Friday, December 26, 2008

Happy Kiss My Ass, Horsley Style


Sebastian Horsley, my favorite irreverent Dandy, writes on his views of Christmas and what pisses him off about it.

"...Christmas we meet ourselves as we really are. That's why it's so hard to bear for the depressed. The day glows like a fire through dimpled cottage windows in an unforgiving season. But for those who can only peep through the curtains, for those who will never be invited in, it only opens even wider that empty gulf of yearning between other people's happiness and your own cold despair.

What about those on the inside? What about those who descend into the bunker of the family? It shouldn't take Christmas for us to recognise that Santa Claus definitely had the right idea. Only visit people once a year and make sure, while you are at it, that you don't actually meet them.
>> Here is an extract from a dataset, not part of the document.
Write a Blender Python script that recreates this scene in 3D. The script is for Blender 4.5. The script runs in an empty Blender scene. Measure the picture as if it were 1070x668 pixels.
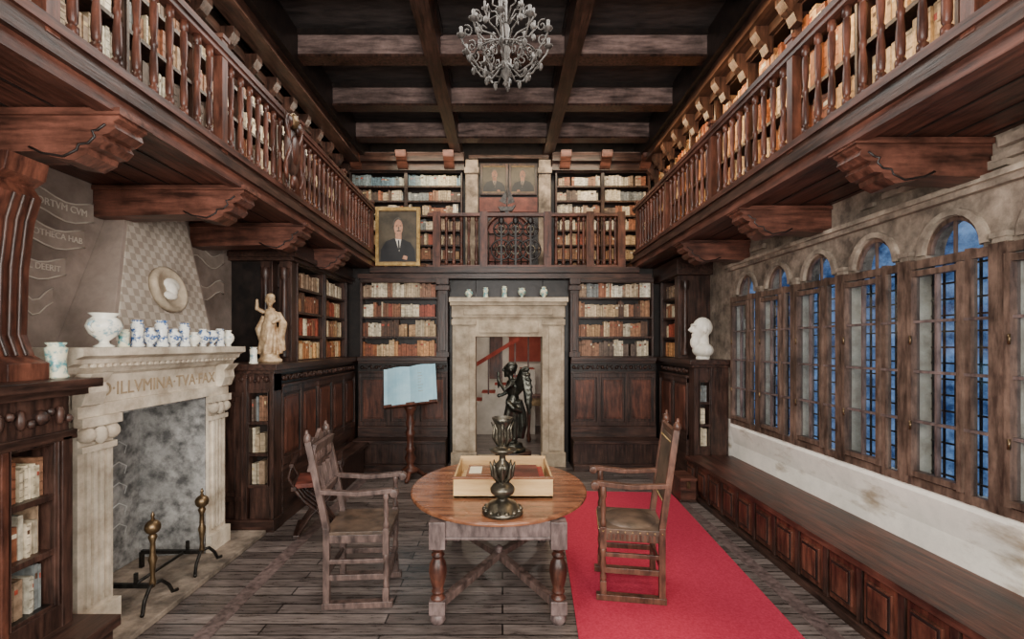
import bpy, bmesh, math, random
from mathutils import Vector, Matrix
random.seed(7)
R=random.uniform
pi=math.pi
# ------------------------------------------------------------------ materials
def mat(name,c1,c2,scale=4,rough=.5,metal=0,bump=.15,stretch=(1,1,1),detail=6,lo=.35,hi=.65,spec=.4,patch=0):
    m=bpy.data.materials.new(name); m.use_nodes=True
    nt=m.node_tree; N=nt.nodes; L=nt.links; b=N['Principled BSDF']
    tc=N.new('ShaderNodeTexCoord'); mp=N.new('ShaderNodeMapping'); mp.inputs['Scale'].default_value=stretch
    L.new(tc.outputs['Object'],mp.inputs['Vector'])
    n=N.new('ShaderNodeTexNoise'); n.inputs['Scale'].default_value=scale; n.inputs['Detail'].default_value=detail; n.inputs['Roughness'].default_value=.62
    L.new(mp.outputs[0],n.inputs['Vector'])
    r=N.new('ShaderNodeValToRGB'); r.color_ramp.elements[0].position=lo; r.color_ramp.elements[1].position=hi
    r.color_ramp.elements[0].color=(*c1,1); r.color_ramp.elements[1].color=(*c2,1)
    L.new(n.outputs['Fac'],r.inputs['Fac']); out=r.outputs['Color']
    if patch:
        n2=N.new('ShaderNodeTexNoise'); n2.inputs['Scale'].default_value=2.1; n2.inputs['Detail'].default_value=9; n2.inputs['Roughness'].default_value=.74
        L.new(tc.outputs['Object'],n2.inputs['Vector'])
        r2=N.new('ShaderNodeValToRGB'); e=r2.color_ramp.elements; e[0].position=.36; e[1].position=.64
        k=1-patch; e[0].color=(k,k,k,1); e[1].color=(1+patch*.8,1+patch*.74,1+patch*.74,1)
        L.new(n2.outputs['Fac'],r2.inputs['Fac'])
        mx=N.new('ShaderNodeMix'); mx.data_type='RGBA'; mx.blend_type='MULTIPLY'; mx.inputs[0].default_value=1
        L.new(out,mx.inputs[6]); L.new(r2.outputs[0],mx.inputs[7]); out=mx.outputs[2]
        mr=N.new('ShaderNodeMapRange'); mr.inputs[3].default_value=max(.12,rough-.14); mr.inputs[4].default_value=rough+.16
        L.new(n2.outputs['Fac'],mr.inputs[0]); L.new(mr.outputs[0],b.inputs['Roughness'])
    else: b.inputs['Roughness'].default_value=rough
    L.new(out,b.inputs['Base Color'])
    b.inputs['Metallic'].default_value=metal
    b.inputs['Specular IOR Level'].default_value=spec
    if bump:
        bp=N.new('ShaderNodeBump'); bp.inputs['Strength'].default_value=bump; bp.inputs['Distance'].default_value=.02
        L.new(n.outputs['Fac'],bp.inputs['Height']); L.new(bp.outputs[0],b.inputs['Normal'])
    return m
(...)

But aren't we forgetting the true meaning of this day: a joyful celebration of the birth of Jesus? Isn't it strange how the whole world observes Christ's birthday while absolutely nobody observes his beliefs.

Jesus was a great and radical philosopher. Here was a truly autonomous mind; here was someone who was prepared to do his own thinking, no matter what the price. A Jewish thinker enrolling in the school of the Greek cynics, he drew on traditions of outspokenness, shamelessness and unconventionality. He spoke of anarchy, anti-materialism and identification with the poor.

His message, quite simply, was that family and personal property must go. Only then could we have peace on earth and goodwill to all men. So we celebrate Christ's birthday by gathering our families together and stockpiling mountains of possessions to wage war on one another over TV schedules and who will clear up.

Gentle Jesus, meek and mild? No one made more trouble than this baby. The ass-like cult of Christianity that stands around his manger is the antithesis of the man. Christ was an anti-Christ. He was a true radical."